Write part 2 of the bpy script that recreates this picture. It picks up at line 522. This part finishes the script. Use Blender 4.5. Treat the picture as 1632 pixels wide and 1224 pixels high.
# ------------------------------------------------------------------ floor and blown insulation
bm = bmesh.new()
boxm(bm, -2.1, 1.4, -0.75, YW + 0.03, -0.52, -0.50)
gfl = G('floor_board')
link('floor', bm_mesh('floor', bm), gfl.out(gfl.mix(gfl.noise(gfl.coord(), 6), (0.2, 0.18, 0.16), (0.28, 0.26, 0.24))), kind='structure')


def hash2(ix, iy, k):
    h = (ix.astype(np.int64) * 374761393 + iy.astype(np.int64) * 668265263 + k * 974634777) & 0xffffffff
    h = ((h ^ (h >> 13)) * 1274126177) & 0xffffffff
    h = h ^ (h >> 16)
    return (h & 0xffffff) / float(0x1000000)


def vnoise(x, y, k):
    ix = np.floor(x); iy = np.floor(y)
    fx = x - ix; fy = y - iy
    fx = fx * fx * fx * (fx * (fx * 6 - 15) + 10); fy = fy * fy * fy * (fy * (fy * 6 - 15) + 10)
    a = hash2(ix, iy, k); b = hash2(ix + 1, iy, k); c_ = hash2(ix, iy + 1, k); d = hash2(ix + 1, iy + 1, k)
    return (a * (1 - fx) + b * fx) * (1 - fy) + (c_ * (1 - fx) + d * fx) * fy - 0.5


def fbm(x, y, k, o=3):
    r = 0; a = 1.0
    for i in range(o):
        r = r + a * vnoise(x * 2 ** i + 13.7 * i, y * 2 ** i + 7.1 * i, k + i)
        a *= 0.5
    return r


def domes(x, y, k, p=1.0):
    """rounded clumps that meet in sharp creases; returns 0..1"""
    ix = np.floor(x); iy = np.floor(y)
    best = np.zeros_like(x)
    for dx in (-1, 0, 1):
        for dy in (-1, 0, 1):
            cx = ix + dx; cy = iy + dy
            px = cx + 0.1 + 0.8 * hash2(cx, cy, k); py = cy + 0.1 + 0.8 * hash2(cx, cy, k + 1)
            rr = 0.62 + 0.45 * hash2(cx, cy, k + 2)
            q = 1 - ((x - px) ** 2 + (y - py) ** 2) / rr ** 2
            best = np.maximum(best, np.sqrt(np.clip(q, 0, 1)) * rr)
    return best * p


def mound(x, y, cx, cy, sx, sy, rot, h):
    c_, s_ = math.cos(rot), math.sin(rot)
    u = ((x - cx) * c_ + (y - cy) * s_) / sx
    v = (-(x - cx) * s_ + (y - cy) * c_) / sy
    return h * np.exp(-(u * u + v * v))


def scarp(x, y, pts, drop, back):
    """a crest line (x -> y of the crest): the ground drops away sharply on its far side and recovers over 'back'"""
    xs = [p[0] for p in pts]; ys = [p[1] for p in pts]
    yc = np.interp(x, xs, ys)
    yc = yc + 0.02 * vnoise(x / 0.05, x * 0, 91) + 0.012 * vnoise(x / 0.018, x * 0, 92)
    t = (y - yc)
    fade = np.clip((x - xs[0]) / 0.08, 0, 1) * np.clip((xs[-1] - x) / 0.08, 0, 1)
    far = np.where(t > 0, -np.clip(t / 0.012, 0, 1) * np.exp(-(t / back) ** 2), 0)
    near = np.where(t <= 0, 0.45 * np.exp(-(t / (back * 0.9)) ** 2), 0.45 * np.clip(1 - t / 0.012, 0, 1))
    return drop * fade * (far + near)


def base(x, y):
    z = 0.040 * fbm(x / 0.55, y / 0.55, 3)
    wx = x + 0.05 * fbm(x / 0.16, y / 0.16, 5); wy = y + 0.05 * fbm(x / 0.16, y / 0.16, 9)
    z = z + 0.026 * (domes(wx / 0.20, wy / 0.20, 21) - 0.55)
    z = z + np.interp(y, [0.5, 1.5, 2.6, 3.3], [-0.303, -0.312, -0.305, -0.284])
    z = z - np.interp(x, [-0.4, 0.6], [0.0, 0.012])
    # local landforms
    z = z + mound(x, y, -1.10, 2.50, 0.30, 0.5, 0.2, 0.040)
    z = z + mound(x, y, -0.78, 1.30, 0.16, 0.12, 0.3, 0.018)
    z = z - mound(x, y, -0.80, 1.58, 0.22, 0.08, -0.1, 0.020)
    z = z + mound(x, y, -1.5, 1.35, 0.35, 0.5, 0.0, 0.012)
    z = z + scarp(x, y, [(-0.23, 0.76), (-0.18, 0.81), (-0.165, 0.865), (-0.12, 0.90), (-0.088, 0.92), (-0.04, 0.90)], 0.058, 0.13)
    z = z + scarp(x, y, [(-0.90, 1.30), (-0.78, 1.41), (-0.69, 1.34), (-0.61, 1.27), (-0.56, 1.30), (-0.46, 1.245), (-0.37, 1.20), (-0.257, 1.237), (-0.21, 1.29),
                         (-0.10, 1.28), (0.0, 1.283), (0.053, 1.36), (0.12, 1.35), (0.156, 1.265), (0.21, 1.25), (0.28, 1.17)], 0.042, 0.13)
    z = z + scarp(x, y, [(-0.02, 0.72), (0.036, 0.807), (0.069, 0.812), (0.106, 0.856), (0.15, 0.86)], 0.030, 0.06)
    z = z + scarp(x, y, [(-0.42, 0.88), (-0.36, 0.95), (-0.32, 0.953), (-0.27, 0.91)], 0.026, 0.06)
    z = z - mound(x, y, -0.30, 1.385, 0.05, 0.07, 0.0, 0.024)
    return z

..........

Directions for this task →
Print the listing above in its entirety, with every line exact.

Answer to this problem →
Write part 2 of the bpy script that recreates this picture. It picks up at line 522. This part finishes the script. Use Blender 4.5. Treat the picture as 1632 pixels wide and 1224 pixels high.
# ------------------------------------------------------------------ floor and blown insulation
bm = bmesh.new()
boxm(bm, -2.1, 1.4, -0.75, YW + 0.03, -0.52, -0.50)
gfl = G('floor_board')
link('floor', bm_mesh('floor', bm), gfl.out(gfl.mix(gfl.noise(gfl.coord(), 6), (0.2, 0.18, 0.16), (0.28, 0.26, 0.24))), kind='structure')


def hash2(ix, iy, k):
    h = (ix.astype(np.int64) * 374761393 + iy.astype(np.int64) * 668265263 + k * 974634777) & 0xffffffff
    h = ((h ^ (h >> 13)) * 1274126177) & 0xffffffff
    h = h ^ (h >> 16)
    return (h & 0xffffff) / float(0x1000000)


def vnoise(x, y, k):
    ix = np.floor(x); iy = np.floor(y)
    fx = x - ix; fy = y - iy
    fx = fx * fx * fx * (fx * (fx * 6 - 15) + 10); fy = fy * fy * fy * (fy * (fy * 6 - 15) + 10)
    a = hash2(ix, iy, k); b = hash2(ix + 1, iy, k); c_ = hash2(ix, iy + 1, k); d = hash2(ix + 1, iy + 1, k)
    return (a * (1 - fx) + b * fx) * (1 - fy) + (c_ * (1 - fx) + d * fx) * fy - 0.5


def fbm(x, y, k, o=3):
    r = 0; a = 1.0
    for i in range(o):
        r = r + a * vnoise(x * 2 ** i + 13.7 * i, y * 2 ** i + 7.1 * i, k + i)
        a *= 0.5
    return r


def domes(x, y, k, p=1.0):
    """rounded clumps that meet in sharp creases; returns 0..1"""
    ix = np.floor(x); iy = np.floor(y)
    best = np.zeros_like(x)
    for dx in (-1, 0, 1):
        for dy in (-1, 0, 1):
            cx = ix + dx; cy = iy + dy
            px = cx + 0.1 + 0.8 * hash2(cx, cy, k); py = cy + 0.1 + 0.8 * hash2(cx, cy, k + 1)
            rr = 0.62 + 0.45 * hash2(cx, cy, k + 2)
            q = 1 - ((x - px) ** 2 + (y - py) ** 2) / rr ** 2
            best = np.maximum(best, np.sqrt(np.clip(q, 0, 1)) * rr)
    return best * p


def mound(x, y, cx, cy, sx, sy, rot, h):
    c_, s_ = math.cos(rot), math.sin(rot)
    u = ((x - cx) * c_ + (y - cy) * s_) / sx
    v = (-(x - cx) * s_ + (y - cy) * c_) / sy
    return h * np.exp(-(u * u + v * v))


def scarp(x, y, pts, drop, back):
    """a crest line (x -> y of the crest): the ground drops away sharply on its far side and recovers over 'back'"""
    xs = [p[0] for p in pts]; ys = [p[1] for p in pts]
    yc = np.interp(x, xs, ys)
    yc = yc + 0.02 * vnoise(x / 0.05, x * 0, 91) + 0.012 * vnoise(x / 0.018, x * 0, 92)
    t = (y - yc)
    fade = np.clip((x - xs[0]) / 0.08, 0, 1) * np.clip((xs[-1] - x) / 0.08, 0, 1)
    far = np.where(t > 0, -np.clip(t / 0.012, 0, 1) * np.exp(-(t / back) ** 2), 0)
    near = np.where(t <= 0, 0.45 * np.exp(-(t / (back * 0.9)) ** 2), 0.45 * np.clip(1 - t / 0.012, 0, 1))
    return drop * fade * (far + near)


def base(x, y):
    z = 0.040 * fbm(x / 0.55, y / 0.55, 3)
    wx = x + 0.05 * fbm(x / 0.16, y / 0.16, 5); wy = y + 0.05 * fbm(x / 0.16, y / 0.16, 9)
    z = z + 0.026 * (domes(wx / 0.20, wy / 0.20, 21) - 0.55)
    z = z + np.interp(y, [0.5, 1.5, 2.6, 3.3], [-0.303, -0.312, -0.305, -0.284])
    z = z - np.interp(x, [-0.4, 0.6], [0.0, 0.012])
    # local landforms
    z = z + mound(x, y, -1.10, 2.50, 0.30, 0.5, 0.2, 0.040)
    z = z + mound(x, y, -0.78, 1.30, 0.16, 0.12, 0.3, 0.018)
    z = z - mound(x, y, -0.80, 1.58, 0.22, 0.08, -0.1, 0.020)
    z = z + mound(x, y, -1.5, 1.35, 0.35, 0.5, 0.0, 0.012)
    z = z + scarp(x, y, [(-0.23, 0.76), (-0.18, 0.81), (-0.165, 0.865), (-0.12, 0.90), (-0.088, 0.92), (-0.04, 0.90)], 0.058, 0.13)
    z = z + scarp(x, y, [(-0.90, 1.30), (-0.78, 1.41), (-0.69, 1.34), (-0.61, 1.27), (-0.56, 1.30), (-0.46, 1.245), (-0.37, 1.20), (-0.257, 1.237), (-0.21, 1.29),
                         (-0.10, 1.28), (0.0, 1.283), (0.053, 1.36), (0.12, 1.35), (0.156, 1.265), (0.21, 1.25), (0.28, 1.17)], 0.042, 0.13)
    z = z + scarp(x, y, [(-0.02, 0.72), (0.036, 0.807), (0.069, 0.812), (0.106, 0.856), (0.15, 0.86)], 0.030, 0.06)
    z = z + scarp(x, y, [(-0.42, 0.88), (-0.36, 0.95), (-0.32, 0.953), (-0.27, 0.91)], 0.026, 0.06)
    z = z - mound(x, y, -0.30, 1.385, 0.05, 0.07, 0.0, 0.024)
    return z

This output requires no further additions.